**RAW DATA**
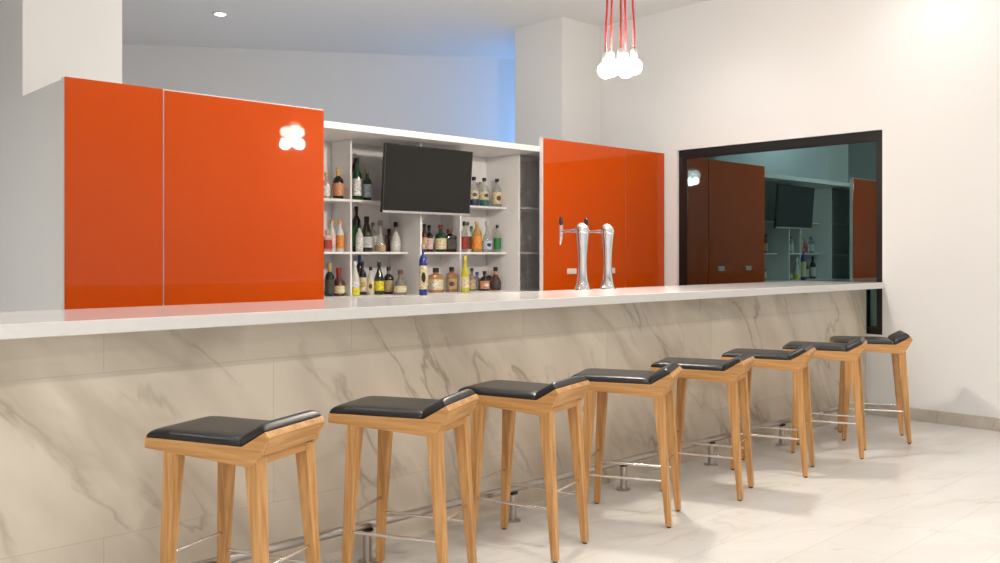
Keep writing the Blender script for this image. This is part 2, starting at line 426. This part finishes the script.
# wine glasses
def wine_glass(h, r):
    prof = [(.03,0),(.03,.002),(.006,.006),(.004,.02),(.004,h*.48),(.010,h*.52),(r*.8,h*.62),(r,h*.75),(r*.92,h*.9),(r*.8,h)]
    return MB().lathe(prof, 16, close=False)
gproto = None
names = ['lower', 'middle', 'upper']
for zi, z in enumerate((Z1, Z2, Z3)):
    for k, (gx, gy) in enumerate(((5.69, 5.84), (5.77, 5.87), (5.85, 5.84), (5.70, 5.97), (5.79, 6.0), (5.93, 5.95))):
        if gproto is None:
            g = wine_glass(.17, .032).build('wine_glass', M['clear_glass'], smooth=True); gproto = g
        else:
            g = gproto.copy(); COL.objects.link(g)
        g.location = (gx, gy, z+.0005)
        s = (1.0, .92, 1.05)[zi]; g.scale = (s, s, s)
        tag(g, 'clear stemmed wine glass on the %s shelf of the smoked cabinet, %s' % (names[zi], ('front left','front middle','front right','back left','back middle','back right')[k]),
            'wine glass', 'wine glasses in the smoked cabinet')

# ------------------------------------------------------------------ television
tv = thing('television', 'black flat screen television tilted forward in front of the bottle shelves', 'television', (4.504, 5.628, 1.652))
tv.rotation_euler = (math.radians(4.6), 0, 0)
MB().box(-.445, .445, 0, .03, 0, .530).build('casing', M['tv_body'], tv, bevel=.004)
MB().box(-.434, .434, -.002, 0, .022, .520).build('screen', M['tv_screen'], tv)
MB().box(-.443, .443, -.004, 0, -.001, .016).build('silver_trim', M['silver'], tv, bevel=.001)
MB().box(-.15, .15, .03, .045, .12, .40).build('rear_housing', M['tv_body'], tv, bevel=.005)
MB().box(-.012, .012, .045, .068, .24, .34).build('bracket', M['black_plastic'], tv)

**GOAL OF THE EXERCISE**
Return exactly what appears from the opening line of the material through the line with "the smoked cabinet')", apart from the pictures.

**ANSWER BELOW**
Keep writing the Blender script for this image. This is part 2, starting at line 426. This part finishes the script.
# wine glasses
def wine_glass(h, r):
    prof = [(.03,0),(.03,.002),(.006,.006),(.004,.02),(.004,h*.48),(.010,h*.52),(r*.8,h*.62),(r,h*.75),(r*.92,h*.9),(r*.8,h)]
    return MB().lathe(prof, 16, close=False)
gproto = None
names = ['lower', 'middle', 'upper']
for zi, z in enumerate((Z1, Z2, Z3)):
    for k, (gx, gy) in enumerate(((5.69, 5.84), (5.77, 5.87), (5.85, 5.84), (5.70, 5.97), (5.79, 6.0), (5.93, 5.95))):
        if gproto is None:
            g = wine_glass(.17, .032).build('wine_glass', M['clear_glass'], smooth=True); gproto = g
        else:
            g = gproto.copy(); COL.objects.link(g)
        g.location = (gx, gy, z+.0005)
        s = (1.0, .92, 1.05)[zi]; g.scale = (s, s, s)
        tag(g, 'clear stemmed wine glass on the %s shelf of the smoked cabinet, %s' % (names[zi], ('front left','front middle','front right','back left','back middle','back right')[k]),
            'wine glass', 'wine glasses in the smoked cabinet')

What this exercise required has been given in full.